(Collection entries)
<<<<
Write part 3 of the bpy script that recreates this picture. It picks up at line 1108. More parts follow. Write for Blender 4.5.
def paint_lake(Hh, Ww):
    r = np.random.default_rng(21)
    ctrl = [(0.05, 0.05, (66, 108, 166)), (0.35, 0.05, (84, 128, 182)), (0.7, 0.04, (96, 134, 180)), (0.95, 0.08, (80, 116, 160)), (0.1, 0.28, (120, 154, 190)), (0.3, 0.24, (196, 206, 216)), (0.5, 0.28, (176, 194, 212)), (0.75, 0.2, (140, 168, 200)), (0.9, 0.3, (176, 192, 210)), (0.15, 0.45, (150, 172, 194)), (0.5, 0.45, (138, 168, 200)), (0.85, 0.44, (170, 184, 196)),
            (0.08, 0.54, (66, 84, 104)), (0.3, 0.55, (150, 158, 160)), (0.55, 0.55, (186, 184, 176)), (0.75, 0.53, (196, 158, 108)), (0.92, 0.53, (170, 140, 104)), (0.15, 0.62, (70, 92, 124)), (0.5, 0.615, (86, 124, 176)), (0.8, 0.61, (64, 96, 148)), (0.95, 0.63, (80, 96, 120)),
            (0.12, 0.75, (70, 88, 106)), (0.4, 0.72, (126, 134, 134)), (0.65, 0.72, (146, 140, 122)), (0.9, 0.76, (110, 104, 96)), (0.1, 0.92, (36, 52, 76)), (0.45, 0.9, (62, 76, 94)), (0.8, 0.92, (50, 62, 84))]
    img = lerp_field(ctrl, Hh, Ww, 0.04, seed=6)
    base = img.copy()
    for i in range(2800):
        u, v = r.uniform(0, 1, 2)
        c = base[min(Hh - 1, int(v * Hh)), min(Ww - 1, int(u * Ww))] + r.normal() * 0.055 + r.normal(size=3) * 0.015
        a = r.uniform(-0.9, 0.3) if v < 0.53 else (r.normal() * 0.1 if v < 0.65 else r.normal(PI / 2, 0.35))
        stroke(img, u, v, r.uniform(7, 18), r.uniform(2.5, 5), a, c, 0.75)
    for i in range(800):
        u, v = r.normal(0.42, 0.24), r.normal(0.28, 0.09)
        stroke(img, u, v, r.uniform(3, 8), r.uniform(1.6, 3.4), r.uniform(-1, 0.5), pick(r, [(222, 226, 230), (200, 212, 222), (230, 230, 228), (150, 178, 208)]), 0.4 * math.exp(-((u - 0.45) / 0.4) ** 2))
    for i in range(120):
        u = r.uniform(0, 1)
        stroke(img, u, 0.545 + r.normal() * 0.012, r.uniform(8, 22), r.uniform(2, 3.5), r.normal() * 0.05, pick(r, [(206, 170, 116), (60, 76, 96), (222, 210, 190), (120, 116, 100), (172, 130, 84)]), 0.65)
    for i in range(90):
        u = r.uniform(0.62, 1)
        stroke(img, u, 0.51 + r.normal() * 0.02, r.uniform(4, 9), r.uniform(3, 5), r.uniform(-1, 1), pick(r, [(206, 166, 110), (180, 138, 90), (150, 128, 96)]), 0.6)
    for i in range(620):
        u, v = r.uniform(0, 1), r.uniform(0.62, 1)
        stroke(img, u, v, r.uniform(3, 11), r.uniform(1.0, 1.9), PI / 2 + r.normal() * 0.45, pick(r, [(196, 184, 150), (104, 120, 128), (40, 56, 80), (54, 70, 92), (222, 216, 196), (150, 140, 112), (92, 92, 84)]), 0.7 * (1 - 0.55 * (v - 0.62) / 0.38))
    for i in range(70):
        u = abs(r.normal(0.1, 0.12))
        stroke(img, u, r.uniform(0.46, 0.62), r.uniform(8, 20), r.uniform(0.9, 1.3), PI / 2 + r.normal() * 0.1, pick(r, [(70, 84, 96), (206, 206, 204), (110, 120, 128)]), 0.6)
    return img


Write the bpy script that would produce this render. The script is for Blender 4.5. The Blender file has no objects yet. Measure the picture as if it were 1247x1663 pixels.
>>>>
● **Task prompt**
Lines that include the word "script" — how many are there in the data? Answer with the number alone.

● **The answer**
2